Principal Investigator Michael Triantafyllou
Co-investigator Dick Yue
Resonant interactions between Kelvin ship waves and ambient ocean waves. The influences of nonlinearity in a ship's wake is of theoretical and practical interest, especially in the cases with wave-wave resonances. Such resonances, however, do not occur among Kelvin ship waves themselves in third order (the lowest possible order for wave-wave resonances among gravity waves in deep water).
In this study, it is found that with the presence of an ambient ocean wave, a new propagating wave can be generated by the third-order resonant interactions between this wave and the Kelvin waves. This wave exists along a certain ray behind the ship. The wavenumber and propagating direction of the resonance-generated wave as well as the location of the resonance ray, which depend on ship speed and ambient-wave wavenumber, are determined by the resonant conditions.

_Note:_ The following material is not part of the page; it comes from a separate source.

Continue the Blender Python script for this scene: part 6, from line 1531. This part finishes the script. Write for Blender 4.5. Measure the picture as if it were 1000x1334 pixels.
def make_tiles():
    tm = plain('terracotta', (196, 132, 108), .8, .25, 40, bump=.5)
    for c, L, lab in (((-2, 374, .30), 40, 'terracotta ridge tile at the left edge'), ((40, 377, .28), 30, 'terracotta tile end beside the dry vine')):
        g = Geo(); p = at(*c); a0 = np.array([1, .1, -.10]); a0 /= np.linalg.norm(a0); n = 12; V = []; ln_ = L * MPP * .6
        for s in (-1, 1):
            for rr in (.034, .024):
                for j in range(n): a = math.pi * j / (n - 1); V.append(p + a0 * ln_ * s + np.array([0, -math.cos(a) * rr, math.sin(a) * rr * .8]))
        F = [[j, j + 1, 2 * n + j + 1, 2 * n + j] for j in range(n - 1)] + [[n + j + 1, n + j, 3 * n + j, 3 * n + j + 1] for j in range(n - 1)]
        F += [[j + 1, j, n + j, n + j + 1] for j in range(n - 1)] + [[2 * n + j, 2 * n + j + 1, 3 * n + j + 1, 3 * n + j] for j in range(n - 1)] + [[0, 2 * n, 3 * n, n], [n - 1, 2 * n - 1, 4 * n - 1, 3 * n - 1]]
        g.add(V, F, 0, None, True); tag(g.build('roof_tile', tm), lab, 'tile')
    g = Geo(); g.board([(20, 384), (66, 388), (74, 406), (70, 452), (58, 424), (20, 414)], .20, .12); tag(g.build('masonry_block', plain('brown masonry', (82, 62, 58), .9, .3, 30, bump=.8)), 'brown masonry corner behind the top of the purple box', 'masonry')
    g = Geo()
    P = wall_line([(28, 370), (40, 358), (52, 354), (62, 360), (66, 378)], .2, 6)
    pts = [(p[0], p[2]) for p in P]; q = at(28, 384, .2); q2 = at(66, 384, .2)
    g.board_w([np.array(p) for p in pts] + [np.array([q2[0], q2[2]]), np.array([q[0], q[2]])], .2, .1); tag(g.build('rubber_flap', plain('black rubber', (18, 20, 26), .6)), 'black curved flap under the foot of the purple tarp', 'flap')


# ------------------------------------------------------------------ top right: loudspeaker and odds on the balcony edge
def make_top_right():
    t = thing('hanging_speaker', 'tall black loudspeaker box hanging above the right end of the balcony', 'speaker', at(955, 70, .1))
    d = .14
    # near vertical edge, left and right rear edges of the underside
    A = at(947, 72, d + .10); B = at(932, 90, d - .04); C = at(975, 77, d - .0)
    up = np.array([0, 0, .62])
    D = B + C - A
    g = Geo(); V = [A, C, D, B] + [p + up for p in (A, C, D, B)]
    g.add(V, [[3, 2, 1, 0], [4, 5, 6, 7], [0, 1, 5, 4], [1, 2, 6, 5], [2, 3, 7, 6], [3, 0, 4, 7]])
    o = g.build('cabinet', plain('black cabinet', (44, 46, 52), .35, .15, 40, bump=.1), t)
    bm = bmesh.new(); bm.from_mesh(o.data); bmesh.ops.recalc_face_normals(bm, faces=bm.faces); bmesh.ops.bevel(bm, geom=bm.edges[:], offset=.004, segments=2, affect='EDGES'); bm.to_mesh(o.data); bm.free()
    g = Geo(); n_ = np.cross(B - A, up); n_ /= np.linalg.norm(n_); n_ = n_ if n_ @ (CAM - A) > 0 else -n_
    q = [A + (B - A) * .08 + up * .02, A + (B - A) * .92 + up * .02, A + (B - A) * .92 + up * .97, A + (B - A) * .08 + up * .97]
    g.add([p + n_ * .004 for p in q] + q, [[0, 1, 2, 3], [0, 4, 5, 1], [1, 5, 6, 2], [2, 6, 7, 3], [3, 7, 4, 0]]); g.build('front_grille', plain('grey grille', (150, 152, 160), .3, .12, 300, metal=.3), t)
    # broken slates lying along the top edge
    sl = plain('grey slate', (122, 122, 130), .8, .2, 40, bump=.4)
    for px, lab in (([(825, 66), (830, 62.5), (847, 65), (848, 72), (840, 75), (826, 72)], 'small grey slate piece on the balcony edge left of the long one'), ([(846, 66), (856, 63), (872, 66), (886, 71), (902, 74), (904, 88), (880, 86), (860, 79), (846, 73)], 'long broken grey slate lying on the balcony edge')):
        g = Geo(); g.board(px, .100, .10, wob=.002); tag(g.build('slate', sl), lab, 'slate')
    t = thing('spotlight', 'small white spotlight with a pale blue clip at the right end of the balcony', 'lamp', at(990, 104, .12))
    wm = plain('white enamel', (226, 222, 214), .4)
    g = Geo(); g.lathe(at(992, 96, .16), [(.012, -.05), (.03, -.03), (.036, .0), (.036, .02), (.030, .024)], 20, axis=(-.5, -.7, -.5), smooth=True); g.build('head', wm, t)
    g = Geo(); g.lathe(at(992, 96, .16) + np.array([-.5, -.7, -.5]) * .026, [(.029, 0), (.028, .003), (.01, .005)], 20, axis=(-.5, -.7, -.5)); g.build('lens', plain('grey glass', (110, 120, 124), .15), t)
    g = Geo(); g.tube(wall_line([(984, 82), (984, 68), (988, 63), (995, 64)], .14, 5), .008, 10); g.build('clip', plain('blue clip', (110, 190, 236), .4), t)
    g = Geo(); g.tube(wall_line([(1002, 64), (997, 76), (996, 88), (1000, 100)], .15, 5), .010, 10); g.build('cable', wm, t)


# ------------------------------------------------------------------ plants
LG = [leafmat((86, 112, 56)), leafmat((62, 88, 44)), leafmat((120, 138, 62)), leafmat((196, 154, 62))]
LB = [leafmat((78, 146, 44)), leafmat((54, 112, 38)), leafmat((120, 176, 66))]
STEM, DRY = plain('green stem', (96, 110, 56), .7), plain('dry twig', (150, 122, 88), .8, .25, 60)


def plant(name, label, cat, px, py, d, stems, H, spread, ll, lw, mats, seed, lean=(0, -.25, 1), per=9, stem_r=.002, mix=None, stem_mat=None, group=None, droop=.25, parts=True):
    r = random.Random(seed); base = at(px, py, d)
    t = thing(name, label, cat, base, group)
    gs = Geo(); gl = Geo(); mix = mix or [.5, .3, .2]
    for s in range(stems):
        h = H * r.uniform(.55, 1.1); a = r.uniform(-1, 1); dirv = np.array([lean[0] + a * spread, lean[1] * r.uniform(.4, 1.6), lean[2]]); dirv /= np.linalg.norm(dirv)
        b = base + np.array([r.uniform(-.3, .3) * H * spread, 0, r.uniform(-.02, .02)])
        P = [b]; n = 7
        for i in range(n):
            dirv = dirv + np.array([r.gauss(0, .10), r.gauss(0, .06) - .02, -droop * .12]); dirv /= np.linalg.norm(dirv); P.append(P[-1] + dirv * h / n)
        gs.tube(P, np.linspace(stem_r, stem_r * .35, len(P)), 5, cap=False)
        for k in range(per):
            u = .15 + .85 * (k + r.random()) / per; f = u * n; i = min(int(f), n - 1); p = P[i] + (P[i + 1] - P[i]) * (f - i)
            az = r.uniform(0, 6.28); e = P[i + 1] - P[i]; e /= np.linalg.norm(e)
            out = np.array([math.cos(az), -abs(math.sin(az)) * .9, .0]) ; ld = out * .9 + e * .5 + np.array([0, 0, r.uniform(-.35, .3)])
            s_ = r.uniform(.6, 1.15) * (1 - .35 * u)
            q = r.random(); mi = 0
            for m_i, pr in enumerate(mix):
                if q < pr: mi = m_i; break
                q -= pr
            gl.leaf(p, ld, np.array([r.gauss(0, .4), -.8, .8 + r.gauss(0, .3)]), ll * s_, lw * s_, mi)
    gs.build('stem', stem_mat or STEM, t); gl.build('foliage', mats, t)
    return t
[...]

Evolution equations of the interaction wave components are derived through multiple-scale analysis. By solving these equations, it is found that the new wave has a solitary envelope in the lateral direction and its amplitude grows with the distance from the ship in the near wake while slowly oscillates in the far wake. The initial growth rates of this wave are confirmed in the near field by direct numerical experiments obtained with high-order spectral method. The comparison with field experiments about the soliton-like features behind a ship shows that this mechanism is a possible explanation for the solitary features observed in field experiments.